WebRTC Expert Feature

December 03, 2014

WebRTC World Conference and Expo V Wrap Up


Finally, I was able to get the time to write up a bit about WebRTC World Conference and Expo that was held November 17-19th in San Jose, California. This event brought together the movers and shakers of WebRTC and the webification of communications movement. I thought this would be a good time to comment on some of the highlights of the event and the state of the industry.

The timing of the event was great, as in the weeks before there were two major events that will define the path of WebRTC for 2015. In October, Microsoft announced its intent to support WebRTC, albeit through the emerging ORTC extensions and H.264. The WebRTC community has been waiting for the Microsoft position. While it fell short of committing to the current SDP based protocol, the commitment to WebRTC and ORTC when combined with the fact that Microsoft and Google are working closely on these eventual standards does give significant hope that Internet explorer will join the WebRTC browser fold. While there was no word from Apple, there is a high level of hope that Apple will follow in endorsing WebRTC and include WebRTC in Safari.

Immediately before the conference, at the IETF meeting, a recommendation on mandatory video codecs generated a large amount of conversations and discussion. The RTCweb working group hummed agreement (see the video here - listen about 2 hours into the meeting for the process of agreeing on this compromise) on a proposal that both H.264 and VP8 be made mandatory codecs for browsers and mandatory for all other devices unless there is a major change in royalty costs for one or the other. The agreement “hum” in the working group means the proposal is being sent to the mailing list for comment and potential approval. This opens the door to interoperability between the current browsers and IE through H.264 or VP8 if Microsoft and Google support these. The support of H.264 is critical for interoperability without transcoding into the existing H.264 video systems, including Skype and Lync (nee Skype for Business in 2015).

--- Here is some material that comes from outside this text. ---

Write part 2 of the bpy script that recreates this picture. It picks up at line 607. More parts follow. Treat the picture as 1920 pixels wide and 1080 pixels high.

Other conference highlights included sessions by Google detailing the VP9 codec, which was released in WebRTC last week as well. The VP9 codec delivers a 30-40 percent improvement over VP8 with minimal increases in processing. This session, combined with a number of sessions about using media servers, recording and others showed how WebRTC and video are maturing. 

The Vertical focus track was one of the most highly attended tracks. With sessions focusing on Health Care, Finance, Educations and eCommerce, this area showed how WebRTC is not just recreating existing telecom in a new way, but transforming vertical applications. This message was reflected in the Plenary Panel entitled “What is the WebRTC Killer App?” In that panel, leaders and forward thinker in WebRTC opined that there was probably not a single killer app, but a swarm of apps as real-time communication was added to a variety of applicants. This was already in evidence as multiple companies showed specific end user deployments of WebRTC that were impacting revenue, ranging from the Amex solutions by CafeX to MedWeb, a company delivering medial solutions using WebRTC.

A major facet of the conference was a series of live demos showcasing the best of WebRTC at a point in time. All of the demo videos are available here at WebRTC World. The WebRTC demos were much more focused at this event, with both more demonstrations of integration with real applications as well as new focus.  Ericsson started the first set of demos with a demonstration of WebRTC using Oculus Rift optical headsets.  The demos moved from video conferencing to real-world uses of the technology and applications. There were a number of demo highlights, and all are viewable on the WebRTC World site.

The event was the roll-out of the WebRTC World WebRTC Ecosystem. The WebRTC Ecosystem has been defined to enable organizations that are considering WebRTC to understand the hundreds of companies that are offering products and services in the WebRTC domain.  The WebRTC Ecosystem defines eight user solutions and 22 development areas. In addition to giving an overview of the Ecosystem, the event was the initial public review of the WebRTC Ecosystem report, the most comprehensive overview of the industry with 210 companies reviewed in detail and positioned in the Ecosystem.  The free Ecosystem overview and the purchasable Ecosystem Report, with 686 pages and 493 diagrams is available here at the WebRTC World website.

I thought some of the comments made by attendees were important in judging the maturity and velocity of WebRTC.  While many of the attendees were WebRTC veterans, comments like “I am a WebRTC newbie” were heard as well.  One WebRTC veteran attendee commented that there were more sport coats than at past events shows that companies are now evaluating WebRTC not as a technology to understand, but as a potential of generating real revenue and value. Overall WebRTC World V was a rousing success, and pointed to the coming growth in 2015 of WebRTC and the webification of communications accelerates.  We look forward to seeing you in 2015.